Jabaz identifies a more recent genealogy, a trio of great Mexican political cartoonists and comic book makers of the 1960s: Rogelio Naranjo, whose cartoons still appear in the daily El Universal and the weekly Proceso; Magú, cartoonist at La Jornada since its inception; and Rius, inventor of two influential comic series of the 1960s, Los agachados and Los supermachos. Rius's combinations of photography, cartoon caricature, and engraving inspired Baz to experiment with multimedia design and montage. Magú's ability to mock rigid pieties of the left while retaining solidarity guided Jabaz in developing his own form of humor. Of his former students, Jabaz cites Jiz and Trino as the two who influenced him most.

How does he do it?

Jabaz makes his photomontages on a Macintosh using Photoshop and an image manipulation program called Supergoo. He has a computer card that enables him to digitalize sequences clipped from television and analyze them frame by frame to choose the image that suits him best. The use of the real faces of public figures makes Jabaz's work original and audacious. He has become a master at capturing the faces of the powerful in their hilariously expressive moments. Since everyone has such moments, the satire is deeply egalitarian.

Jabaz's montages nearly always display more than one person, underscoring that corruption and abuse lie in the relationships people build with each other, not in the actions of individuals. Images of dancers in a row, players on a team, or actors in a play, for example, carry these relational meanings. In his parodies Jabaz represents people in motion, often performing a group activity. A social vision underlies this practice: society is not created by beliefs, nor by the sum of individual actions. Whatever form society takes, it's created collectively by the coordinated actions of all its members.

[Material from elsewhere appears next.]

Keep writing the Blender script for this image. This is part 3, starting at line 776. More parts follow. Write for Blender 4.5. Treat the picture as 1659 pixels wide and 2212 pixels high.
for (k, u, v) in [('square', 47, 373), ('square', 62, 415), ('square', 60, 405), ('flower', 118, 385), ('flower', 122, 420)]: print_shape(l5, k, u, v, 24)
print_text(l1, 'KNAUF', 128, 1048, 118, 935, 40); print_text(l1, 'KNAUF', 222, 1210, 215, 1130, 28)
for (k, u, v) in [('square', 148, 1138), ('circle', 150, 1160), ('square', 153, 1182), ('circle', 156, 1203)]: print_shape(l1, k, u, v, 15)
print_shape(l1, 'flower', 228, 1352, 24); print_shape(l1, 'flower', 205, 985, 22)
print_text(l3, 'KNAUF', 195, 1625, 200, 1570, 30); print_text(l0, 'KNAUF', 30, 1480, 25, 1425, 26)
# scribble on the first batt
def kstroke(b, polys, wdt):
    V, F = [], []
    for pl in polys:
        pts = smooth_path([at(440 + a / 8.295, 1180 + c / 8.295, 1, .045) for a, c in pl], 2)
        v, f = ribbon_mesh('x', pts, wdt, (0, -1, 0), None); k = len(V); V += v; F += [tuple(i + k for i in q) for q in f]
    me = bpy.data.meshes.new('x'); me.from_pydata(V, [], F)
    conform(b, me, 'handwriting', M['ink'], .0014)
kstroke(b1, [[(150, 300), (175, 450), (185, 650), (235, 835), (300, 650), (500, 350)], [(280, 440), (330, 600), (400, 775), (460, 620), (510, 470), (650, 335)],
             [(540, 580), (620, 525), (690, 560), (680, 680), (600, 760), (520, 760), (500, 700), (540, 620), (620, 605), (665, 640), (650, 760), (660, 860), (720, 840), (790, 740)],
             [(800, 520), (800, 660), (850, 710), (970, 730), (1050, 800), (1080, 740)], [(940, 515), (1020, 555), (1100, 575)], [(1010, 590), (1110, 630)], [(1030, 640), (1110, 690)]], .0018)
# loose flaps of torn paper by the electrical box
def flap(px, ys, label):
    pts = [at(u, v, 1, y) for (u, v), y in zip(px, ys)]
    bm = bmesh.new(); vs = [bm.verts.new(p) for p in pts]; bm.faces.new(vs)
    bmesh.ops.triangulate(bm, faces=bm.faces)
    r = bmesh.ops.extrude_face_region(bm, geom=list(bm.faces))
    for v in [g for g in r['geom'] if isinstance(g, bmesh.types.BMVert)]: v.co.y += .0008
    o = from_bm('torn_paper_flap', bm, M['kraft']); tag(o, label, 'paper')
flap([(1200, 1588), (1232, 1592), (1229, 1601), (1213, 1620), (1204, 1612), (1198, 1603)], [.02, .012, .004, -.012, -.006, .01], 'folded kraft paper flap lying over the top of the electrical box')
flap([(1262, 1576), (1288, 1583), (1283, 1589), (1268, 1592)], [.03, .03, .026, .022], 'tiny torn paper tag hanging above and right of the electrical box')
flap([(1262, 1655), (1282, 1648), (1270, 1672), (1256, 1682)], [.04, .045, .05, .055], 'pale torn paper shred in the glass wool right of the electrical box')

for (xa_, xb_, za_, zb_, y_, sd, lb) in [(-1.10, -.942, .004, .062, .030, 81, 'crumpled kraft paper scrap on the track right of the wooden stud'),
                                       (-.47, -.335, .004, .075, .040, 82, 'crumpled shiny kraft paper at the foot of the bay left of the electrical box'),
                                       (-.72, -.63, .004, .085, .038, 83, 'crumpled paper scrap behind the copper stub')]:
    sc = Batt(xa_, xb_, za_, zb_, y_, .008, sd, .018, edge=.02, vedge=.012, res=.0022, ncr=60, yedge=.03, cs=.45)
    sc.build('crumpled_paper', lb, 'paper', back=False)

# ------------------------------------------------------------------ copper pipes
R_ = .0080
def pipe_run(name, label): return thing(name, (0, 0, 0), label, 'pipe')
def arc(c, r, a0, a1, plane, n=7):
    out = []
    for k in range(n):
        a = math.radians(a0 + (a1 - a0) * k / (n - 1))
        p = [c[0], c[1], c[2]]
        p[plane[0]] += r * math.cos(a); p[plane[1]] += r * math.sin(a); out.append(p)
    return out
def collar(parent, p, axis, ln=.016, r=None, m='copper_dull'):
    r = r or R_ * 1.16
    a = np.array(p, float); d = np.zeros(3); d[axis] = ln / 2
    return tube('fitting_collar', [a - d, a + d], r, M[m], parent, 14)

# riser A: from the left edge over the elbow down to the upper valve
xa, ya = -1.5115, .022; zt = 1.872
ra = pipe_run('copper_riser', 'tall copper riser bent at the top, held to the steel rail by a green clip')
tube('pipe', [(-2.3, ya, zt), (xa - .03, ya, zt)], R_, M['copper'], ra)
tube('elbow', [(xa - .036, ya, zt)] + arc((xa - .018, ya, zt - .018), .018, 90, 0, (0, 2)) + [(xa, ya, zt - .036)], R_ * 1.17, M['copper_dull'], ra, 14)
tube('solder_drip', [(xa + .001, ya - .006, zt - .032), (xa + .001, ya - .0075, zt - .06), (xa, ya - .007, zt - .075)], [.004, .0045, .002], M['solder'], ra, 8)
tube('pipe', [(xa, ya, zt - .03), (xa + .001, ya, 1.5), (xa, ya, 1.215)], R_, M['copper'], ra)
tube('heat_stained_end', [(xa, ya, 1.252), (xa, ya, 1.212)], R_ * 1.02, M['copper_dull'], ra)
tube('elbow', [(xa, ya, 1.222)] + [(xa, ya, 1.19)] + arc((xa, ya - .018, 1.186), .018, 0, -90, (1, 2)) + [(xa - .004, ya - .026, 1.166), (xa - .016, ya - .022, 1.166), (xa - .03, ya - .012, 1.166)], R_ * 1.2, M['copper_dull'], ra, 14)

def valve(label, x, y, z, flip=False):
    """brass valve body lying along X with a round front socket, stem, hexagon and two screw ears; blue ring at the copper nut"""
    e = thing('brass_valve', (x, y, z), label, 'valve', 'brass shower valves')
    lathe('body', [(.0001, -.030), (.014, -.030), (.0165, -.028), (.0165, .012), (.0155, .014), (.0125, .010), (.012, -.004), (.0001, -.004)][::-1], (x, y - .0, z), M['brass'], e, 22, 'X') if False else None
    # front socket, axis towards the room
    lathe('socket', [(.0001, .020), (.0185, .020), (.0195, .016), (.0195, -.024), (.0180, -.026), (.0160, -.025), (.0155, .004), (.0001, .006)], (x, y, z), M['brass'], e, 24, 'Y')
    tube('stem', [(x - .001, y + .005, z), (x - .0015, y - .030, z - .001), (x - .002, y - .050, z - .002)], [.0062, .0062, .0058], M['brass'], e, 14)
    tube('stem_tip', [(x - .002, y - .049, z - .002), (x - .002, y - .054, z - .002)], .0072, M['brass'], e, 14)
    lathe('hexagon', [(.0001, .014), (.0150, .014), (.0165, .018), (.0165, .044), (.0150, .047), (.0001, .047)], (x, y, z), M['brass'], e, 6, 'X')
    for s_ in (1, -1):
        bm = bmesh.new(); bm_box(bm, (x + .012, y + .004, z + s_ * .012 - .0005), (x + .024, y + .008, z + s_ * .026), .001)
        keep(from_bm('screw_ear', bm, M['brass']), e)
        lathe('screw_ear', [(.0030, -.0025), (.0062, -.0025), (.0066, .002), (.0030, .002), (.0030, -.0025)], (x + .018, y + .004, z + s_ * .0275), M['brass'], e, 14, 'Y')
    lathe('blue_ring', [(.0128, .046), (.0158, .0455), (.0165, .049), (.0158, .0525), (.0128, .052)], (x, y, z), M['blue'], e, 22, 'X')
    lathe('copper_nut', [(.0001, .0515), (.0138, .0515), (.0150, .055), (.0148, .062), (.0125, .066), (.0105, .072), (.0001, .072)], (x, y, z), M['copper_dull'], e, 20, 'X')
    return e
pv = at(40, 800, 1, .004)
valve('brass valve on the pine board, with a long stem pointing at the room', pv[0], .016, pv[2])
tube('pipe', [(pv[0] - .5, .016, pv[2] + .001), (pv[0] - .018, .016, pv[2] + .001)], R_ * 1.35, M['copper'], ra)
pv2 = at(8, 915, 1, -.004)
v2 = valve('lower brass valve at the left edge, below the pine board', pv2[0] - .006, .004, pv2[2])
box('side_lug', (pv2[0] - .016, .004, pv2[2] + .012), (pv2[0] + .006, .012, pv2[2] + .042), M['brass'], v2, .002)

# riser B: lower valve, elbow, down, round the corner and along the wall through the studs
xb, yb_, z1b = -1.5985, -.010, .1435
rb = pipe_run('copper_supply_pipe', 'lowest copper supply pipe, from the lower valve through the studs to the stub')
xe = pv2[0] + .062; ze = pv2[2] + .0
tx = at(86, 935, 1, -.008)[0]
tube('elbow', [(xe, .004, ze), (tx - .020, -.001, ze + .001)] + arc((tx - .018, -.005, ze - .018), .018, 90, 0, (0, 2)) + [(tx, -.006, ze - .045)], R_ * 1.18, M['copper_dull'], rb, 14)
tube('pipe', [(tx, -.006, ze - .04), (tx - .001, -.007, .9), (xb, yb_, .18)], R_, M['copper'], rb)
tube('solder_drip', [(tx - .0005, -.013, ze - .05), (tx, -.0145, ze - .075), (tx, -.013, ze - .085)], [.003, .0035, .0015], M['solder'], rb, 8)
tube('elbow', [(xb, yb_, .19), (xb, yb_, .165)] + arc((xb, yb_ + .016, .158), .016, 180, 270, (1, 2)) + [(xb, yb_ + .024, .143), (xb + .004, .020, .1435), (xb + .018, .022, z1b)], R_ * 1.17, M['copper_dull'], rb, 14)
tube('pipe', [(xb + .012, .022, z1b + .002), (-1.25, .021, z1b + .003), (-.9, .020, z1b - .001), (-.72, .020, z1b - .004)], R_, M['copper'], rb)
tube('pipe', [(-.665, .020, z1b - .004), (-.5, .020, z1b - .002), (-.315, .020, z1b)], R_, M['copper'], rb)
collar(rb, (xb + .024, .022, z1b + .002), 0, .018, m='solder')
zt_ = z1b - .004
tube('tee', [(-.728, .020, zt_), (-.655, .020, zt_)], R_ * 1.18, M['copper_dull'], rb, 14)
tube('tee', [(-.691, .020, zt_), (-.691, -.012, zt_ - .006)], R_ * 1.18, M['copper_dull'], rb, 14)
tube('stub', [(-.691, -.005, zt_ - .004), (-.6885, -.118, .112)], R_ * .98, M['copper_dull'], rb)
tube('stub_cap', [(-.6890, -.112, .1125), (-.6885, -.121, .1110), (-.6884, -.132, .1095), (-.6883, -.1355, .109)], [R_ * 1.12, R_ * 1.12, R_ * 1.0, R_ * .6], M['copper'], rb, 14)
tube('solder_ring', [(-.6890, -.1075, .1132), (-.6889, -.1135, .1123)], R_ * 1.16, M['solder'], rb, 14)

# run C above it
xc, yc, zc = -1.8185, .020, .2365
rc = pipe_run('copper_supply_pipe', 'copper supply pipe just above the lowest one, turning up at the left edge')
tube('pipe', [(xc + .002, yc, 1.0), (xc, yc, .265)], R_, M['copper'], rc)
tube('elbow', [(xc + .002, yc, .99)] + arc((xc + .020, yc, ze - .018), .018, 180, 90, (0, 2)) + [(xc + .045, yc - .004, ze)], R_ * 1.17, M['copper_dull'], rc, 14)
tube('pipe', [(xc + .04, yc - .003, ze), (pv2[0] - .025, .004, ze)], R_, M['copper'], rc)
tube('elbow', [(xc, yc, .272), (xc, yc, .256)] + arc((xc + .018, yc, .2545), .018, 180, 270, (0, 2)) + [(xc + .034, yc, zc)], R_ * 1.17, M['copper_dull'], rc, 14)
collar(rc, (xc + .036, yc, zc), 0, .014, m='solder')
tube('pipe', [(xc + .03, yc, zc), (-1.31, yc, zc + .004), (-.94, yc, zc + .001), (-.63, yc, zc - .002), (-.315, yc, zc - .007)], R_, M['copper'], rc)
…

Everything depends, however, on Jabaz's unsurpassed technical skill at mounting the images fluidly and realistically. Jabaz sees this realism as the chief originality of his work in relation to the line-drawn editorial cartoon. Real images, he argues, have more force, a greater ability to bring realities home to readers rather than distancing them through the intentionally exaggerations of caricature. At the level of verbal meaning, something else goes on in Jabaz's work, exemplified early on by the memorable "paro obrero." His preferred verbal game is the pun. He loves to assemble images that bring out second meanings in commonplace phrases. Often he uses the metaphoric bent of vernacular language to do so. This practice goes to the heart of the Moneros Tapatíos' aim of deranging pieties. The pun is a disordering device that uses the built-in slippages and bifurcations of language, the fact that most words, including those that express sacrosanct beliefs, have more than one meaning. "Nosferatu" becomes "Nosfregato." These bifurcations and slippages are the very reason pieties are always unstable and never to be blindly trusted. Today's terrorist is tomorrow's freedom fighter.

Rereading my words here, I realize that, in its admiration for Jabaz's work, my text makes a piety out of impiety. Jabaz, reading this, may find himself tempted to defuse it by making a cartón about himself.